| N.Y. App. Div. | May 14, 1992

— Order and judgment (one paper), Supreme Court, New York County (Carol E. Huff, J.), entered April 3, 1991, which, inter alia, granted plaintiff summary judgment against defendants on causes one, two and four of the complaint in the aggregate amount of $1,347,820.98, unanimously affirmed, with costs.

A guarantor is bound by an anticipatory agreement in his undertaking that he will not be relieved of liability by a modification of the principal contract (Chase Manhattan Bank v Kahn, 66 AD2d 704, 705; see also, Banco Portugues do Atlantico v Asland, S. A., 745 F Supp 962, 967-970), and the short form power of attorney executed by Felix Max Sfez authorized and empowered Andre Moise Sfez, his brother and president of defendant and principal obligor, Andre Cafe Ltd., to act in his name, place and stead with respect to "banking transactions” and "all other matters” (General Obligations Law § 5-1502D [17]; cf., Twyeffort v Unexcelled Mfg. Co., 263 NY 6, 9, rearg denied 263 NY 585).
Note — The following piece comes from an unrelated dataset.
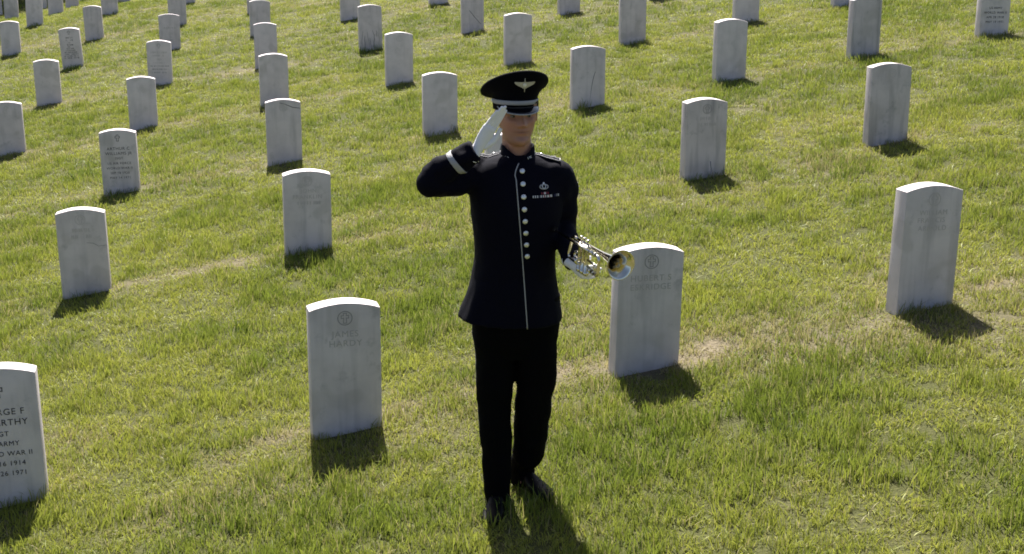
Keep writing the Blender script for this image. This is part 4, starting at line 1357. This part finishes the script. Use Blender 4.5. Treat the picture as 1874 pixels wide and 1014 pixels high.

Accordingly, defendant *495Felix Sfez is liable under the guarantee, even though the time for making payments was extended for the principal obligor by plaintiff.

As to the amount of the indebtedness or the alleged usurious nature thereof, defendants have not produced any evidence supporting their claims, and it is uncontroverted plaintiff never charged or collected interest at a rate in excess of 13.5%, in accordance with the term loan agreement. Finally, as to the remaining issues raised by defendants, many of which are raised for the first time on appeal, a review finds them lacking in merit. Concur — Murphy P. J., Sullivan, Carro, Rosenberger and Rubin, JJ.